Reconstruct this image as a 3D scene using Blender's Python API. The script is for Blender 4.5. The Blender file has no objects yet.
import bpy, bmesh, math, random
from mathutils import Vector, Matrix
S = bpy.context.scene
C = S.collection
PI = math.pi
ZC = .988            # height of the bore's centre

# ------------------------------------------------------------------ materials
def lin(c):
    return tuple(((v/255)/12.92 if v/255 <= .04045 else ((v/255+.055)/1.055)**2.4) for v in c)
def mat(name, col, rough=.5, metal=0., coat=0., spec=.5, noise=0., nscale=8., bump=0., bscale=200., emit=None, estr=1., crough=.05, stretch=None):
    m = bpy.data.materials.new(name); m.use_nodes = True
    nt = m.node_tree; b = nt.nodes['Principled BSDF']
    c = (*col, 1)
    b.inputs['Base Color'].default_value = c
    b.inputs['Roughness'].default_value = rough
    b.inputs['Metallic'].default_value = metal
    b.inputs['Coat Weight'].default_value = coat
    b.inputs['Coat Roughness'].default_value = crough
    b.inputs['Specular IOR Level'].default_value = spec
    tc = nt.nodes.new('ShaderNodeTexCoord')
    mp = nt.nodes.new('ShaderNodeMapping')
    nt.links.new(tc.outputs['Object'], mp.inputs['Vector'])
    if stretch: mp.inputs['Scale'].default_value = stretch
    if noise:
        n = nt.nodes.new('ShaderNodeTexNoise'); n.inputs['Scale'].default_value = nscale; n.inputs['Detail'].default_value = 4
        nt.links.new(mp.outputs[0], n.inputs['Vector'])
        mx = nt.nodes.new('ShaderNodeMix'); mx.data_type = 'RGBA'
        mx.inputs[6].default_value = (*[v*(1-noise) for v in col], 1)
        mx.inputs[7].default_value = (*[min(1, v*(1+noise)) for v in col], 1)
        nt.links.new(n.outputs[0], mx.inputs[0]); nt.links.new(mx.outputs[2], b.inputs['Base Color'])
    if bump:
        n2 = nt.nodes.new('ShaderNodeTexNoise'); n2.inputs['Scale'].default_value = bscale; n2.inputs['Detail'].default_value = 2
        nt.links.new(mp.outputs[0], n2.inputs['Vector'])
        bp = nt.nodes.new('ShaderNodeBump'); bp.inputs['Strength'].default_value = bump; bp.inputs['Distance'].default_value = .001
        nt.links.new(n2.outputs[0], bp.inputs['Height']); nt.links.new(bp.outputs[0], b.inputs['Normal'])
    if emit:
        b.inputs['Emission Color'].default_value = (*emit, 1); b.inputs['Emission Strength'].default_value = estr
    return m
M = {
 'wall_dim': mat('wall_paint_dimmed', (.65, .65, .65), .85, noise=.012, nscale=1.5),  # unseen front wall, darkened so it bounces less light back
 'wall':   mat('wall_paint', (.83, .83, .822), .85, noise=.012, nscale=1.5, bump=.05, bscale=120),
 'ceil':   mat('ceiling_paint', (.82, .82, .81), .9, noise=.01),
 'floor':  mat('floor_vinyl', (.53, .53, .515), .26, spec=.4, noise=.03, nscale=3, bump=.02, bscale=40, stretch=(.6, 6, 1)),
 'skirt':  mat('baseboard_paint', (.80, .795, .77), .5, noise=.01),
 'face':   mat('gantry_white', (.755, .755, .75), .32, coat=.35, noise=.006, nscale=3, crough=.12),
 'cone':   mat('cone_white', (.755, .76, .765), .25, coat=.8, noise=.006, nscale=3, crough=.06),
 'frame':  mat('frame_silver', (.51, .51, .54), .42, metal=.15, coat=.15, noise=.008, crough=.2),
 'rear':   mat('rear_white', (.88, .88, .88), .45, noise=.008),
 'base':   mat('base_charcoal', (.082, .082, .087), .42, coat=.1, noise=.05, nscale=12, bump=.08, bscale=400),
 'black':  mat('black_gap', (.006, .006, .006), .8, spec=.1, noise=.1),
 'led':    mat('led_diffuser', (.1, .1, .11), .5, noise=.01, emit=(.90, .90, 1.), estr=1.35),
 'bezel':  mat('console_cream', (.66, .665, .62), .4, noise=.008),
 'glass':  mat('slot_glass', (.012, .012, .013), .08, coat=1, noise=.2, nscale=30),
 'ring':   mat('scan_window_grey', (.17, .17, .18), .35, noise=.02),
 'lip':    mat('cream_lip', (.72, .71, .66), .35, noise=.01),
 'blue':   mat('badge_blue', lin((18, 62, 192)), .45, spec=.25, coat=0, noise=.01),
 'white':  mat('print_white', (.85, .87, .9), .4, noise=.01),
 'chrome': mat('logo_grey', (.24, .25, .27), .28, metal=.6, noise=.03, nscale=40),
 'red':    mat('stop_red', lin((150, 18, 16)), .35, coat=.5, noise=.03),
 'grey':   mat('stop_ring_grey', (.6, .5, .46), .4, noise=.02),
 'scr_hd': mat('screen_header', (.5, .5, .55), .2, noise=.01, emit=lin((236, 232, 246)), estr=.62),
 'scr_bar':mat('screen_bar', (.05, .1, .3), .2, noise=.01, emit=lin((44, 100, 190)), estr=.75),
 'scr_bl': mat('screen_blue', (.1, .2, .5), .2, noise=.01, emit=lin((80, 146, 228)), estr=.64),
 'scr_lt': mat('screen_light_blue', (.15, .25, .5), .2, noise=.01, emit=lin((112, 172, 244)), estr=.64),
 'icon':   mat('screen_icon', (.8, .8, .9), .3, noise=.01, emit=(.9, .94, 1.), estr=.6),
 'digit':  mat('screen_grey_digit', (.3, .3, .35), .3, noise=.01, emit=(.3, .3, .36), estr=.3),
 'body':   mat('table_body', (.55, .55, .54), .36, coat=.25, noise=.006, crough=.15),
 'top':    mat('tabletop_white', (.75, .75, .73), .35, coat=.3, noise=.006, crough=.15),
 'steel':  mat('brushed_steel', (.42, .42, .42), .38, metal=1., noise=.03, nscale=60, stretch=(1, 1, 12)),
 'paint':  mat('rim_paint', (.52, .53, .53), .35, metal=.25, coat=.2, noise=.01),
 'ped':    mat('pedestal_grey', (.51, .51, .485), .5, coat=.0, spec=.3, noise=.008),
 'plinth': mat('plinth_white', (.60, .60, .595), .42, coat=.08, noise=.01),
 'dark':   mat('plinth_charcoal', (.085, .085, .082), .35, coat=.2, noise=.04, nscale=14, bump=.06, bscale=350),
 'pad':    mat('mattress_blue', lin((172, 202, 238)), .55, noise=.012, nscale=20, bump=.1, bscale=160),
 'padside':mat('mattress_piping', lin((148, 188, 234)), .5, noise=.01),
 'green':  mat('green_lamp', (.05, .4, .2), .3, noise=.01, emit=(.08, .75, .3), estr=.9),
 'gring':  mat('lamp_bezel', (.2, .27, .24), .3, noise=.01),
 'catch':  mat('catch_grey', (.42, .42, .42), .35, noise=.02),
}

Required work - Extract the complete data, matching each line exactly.

Completed exercise -
Reconstruct this image as a 3D scene using Blender's Python API. The script is for Blender 4.5. The Blender file has no objects yet.
import bpy, bmesh, math, random
from mathutils import Vector, Matrix
S = bpy.context.scene
C = S.collection
PI = math.pi
ZC = .988            # height of the bore's centre

# ------------------------------------------------------------------ materials
def lin(c):
    return tuple(((v/255)/12.92 if v/255 <= .04045 else ((v/255+.055)/1.055)**2.4) for v in c)
def mat(name, col, rough=.5, metal=0., coat=0., spec=.5, noise=0., nscale=8., bump=0., bscale=200., emit=None, estr=1., crough=.05, stretch=None):
    m = bpy.data.materials.new(name); m.use_nodes = True
    nt = m.node_tree; b = nt.nodes['Principled BSDF']
    c = (*col, 1)
    b.inputs['Base Color'].default_value = c
    b.inputs['Roughness'].default_value = rough
    b.inputs['Metallic'].default_value = metal
    b.inputs['Coat Weight'].default_value = coat
    b.inputs['Coat Roughness'].default_value = crough
    b.inputs['Specular IOR Level'].default_value = spec
    tc = nt.nodes.new('ShaderNodeTexCoord')
    mp = nt.nodes.new('ShaderNodeMapping')
    nt.links.new(tc.outputs['Object'], mp.inputs['Vector'])
    if stretch: mp.inputs['Scale'].default_value = stretch
    if noise:
        n = nt.nodes.new('ShaderNodeTexNoise'); n.inputs['Scale'].default_value = nscale; n.inputs['Detail'].default_value = 4
        nt.links.new(mp.outputs[0], n.inputs['Vector'])
        mx = nt.nodes.new('ShaderNodeMix'); mx.data_type = 'RGBA'
        mx.inputs[6].default_value = (*[v*(1-noise) for v in col], 1)
        mx.inputs[7].default_value = (*[min(1, v*(1+noise)) for v in col], 1)
        nt.links.new(n.outputs[0], mx.inputs[0]); nt.links.new(mx.outputs[2], b.inputs['Base Color'])
    if bump:
        n2 = nt.nodes.new('ShaderNodeTexNoise'); n2.inputs['Scale'].default_value = bscale; n2.inputs['Detail'].default_value = 2
        nt.links.new(mp.outputs[0], n2.inputs['Vector'])
        bp = nt.nodes.new('ShaderNodeBump'); bp.inputs['Strength'].default_value = bump; bp.inputs['Distance'].default_value = .001
        nt.links.new(n2.outputs[0], bp.inputs['Height']); nt.links.new(bp.outputs[0], b.inputs['Normal'])
    if emit:
        b.inputs['Emission Color'].default_value = (*emit, 1); b.inputs['Emission Strength'].default_value = estr
    return m
M = {
 'wall_dim': mat('wall_paint_dimmed', (.65, .65, .65), .85, noise=.012, nscale=1.5),  # unseen front wall, darkened so it bounces less light back
 'wall':   mat('wall_paint', (.83, .83, .822), .85, noise=.012, nscale=1.5, bump=.05, bscale=120),
 'ceil':   mat('ceiling_paint', (.82, .82, .81), .9, noise=.01),
 'floor':  mat('floor_vinyl', (.53, .53, .515), .26, spec=.4, noise=.03, nscale=3, bump=.02, bscale=40, stretch=(.6, 6, 1)),
 'skirt':  mat('baseboard_paint', (.80, .795, .77), .5, noise=.01),
 'face':   mat('gantry_white', (.755, .755, .75), .32, coat=.35, noise=.006, nscale=3, crough=.12),
 'cone':   mat('cone_white', (.755, .76, .765), .25, coat=.8, noise=.006, nscale=3, crough=.06),
 'frame':  mat('frame_silver', (.51, .51, .54), .42, metal=.15, coat=.15, noise=.008, crough=.2),
 'rear':   mat('rear_white', (.88, .88, .88), .45, noise=.008),
 'base':   mat('base_charcoal', (.082, .082, .087), .42, coat=.1, noise=.05, nscale=12, bump=.08, bscale=400),
 'black':  mat('black_gap', (.006, .006, .006), .8, spec=.1, noise=.1),
 'led':    mat('led_diffuser', (.1, .1, .11), .5, noise=.01, emit=(.90, .90, 1.), estr=1.35),
 'bezel':  mat('console_cream', (.66, .665, .62), .4, noise=.008),
 'glass':  mat('slot_glass', (.012, .012, .013), .08, coat=1, noise=.2, nscale=30),
 'ring':   mat('scan_window_grey', (.17, .17, .18), .35, noise=.02),
 'lip':    mat('cream_lip', (.72, .71, .66), .35, noise=.01),
 'blue':   mat('badge_blue', lin((18, 62, 192)), .45, spec=.25, coat=0, noise=.01),
 'white':  mat('print_white', (.85, .87, .9), .4, noise=.01),
 'chrome': mat('logo_grey', (.24, .25, .27), .28, metal=.6, noise=.03, nscale=40),
 'red':    mat('stop_red', lin((150, 18, 16)), .35, coat=.5, noise=.03),
 'grey':   mat('stop_ring_grey', (.6, .5, .46), .4, noise=.02),
 'scr_hd': mat('screen_header', (.5, .5, .55), .2, noise=.01, emit=lin((236, 232, 246)), estr=.62),
 'scr_bar':mat('screen_bar', (.05, .1, .3), .2, noise=.01, emit=lin((44, 100, 190)), estr=.75),
 'scr_bl': mat('screen_blue', (.1, .2, .5), .2, noise=.01, emit=lin((80, 146, 228)), estr=.64),
 'scr_lt': mat('screen_light_blue', (.15, .25, .5), .2, noise=.01, emit=lin((112, 172, 244)), estr=.64),
 'icon':   mat('screen_icon', (.8, .8, .9), .3, noise=.01, emit=(.9, .94, 1.), estr=.6),
 'digit':  mat('screen_grey_digit', (.3, .3, .35), .3, noise=.01, emit=(.3, .3, .36), estr=.3),
 'body':   mat('table_body', (.55, .55, .54), .36, coat=.25, noise=.006, crough=.15),
 'top':    mat('tabletop_white', (.75, .75, .73), .35, coat=.3, noise=.006, crough=.15),
 'steel':  mat('brushed_steel', (.42, .42, .42), .38, metal=1., noise=.03, nscale=60, stretch=(1, 1, 12)),
 'paint':  mat('rim_paint', (.52, .53, .53), .35, metal=.25, coat=.2, noise=.01),
 'ped':    mat('pedestal_grey', (.51, .51, .485), .5, coat=.0, spec=.3, noise=.008),
 'plinth': mat('plinth_white', (.60, .60, .595), .42, coat=.08, noise=.01),
 'dark':   mat('plinth_charcoal', (.085, .085, .082), .35, coat=.2, noise=.04, nscale=14, bump=.06, bscale=350),
 'pad':    mat('mattress_blue', lin((172, 202, 238)), .55, noise=.012, nscale=20, bump=.1, bscale=160),
 'padside':mat('mattress_piping', lin((148, 188, 234)), .5, noise=.01),
 'green':  mat('green_lamp', (.05, .4, .2), .3, noise=.01, emit=(.08, .75, .3), estr=.9),
 'gring':  mat('lamp_bezel', (.2, .27, .24), .3, noise=.01),
 'catch':  mat('catch_grey', (.42, .42, .42), .35, noise=.02),
}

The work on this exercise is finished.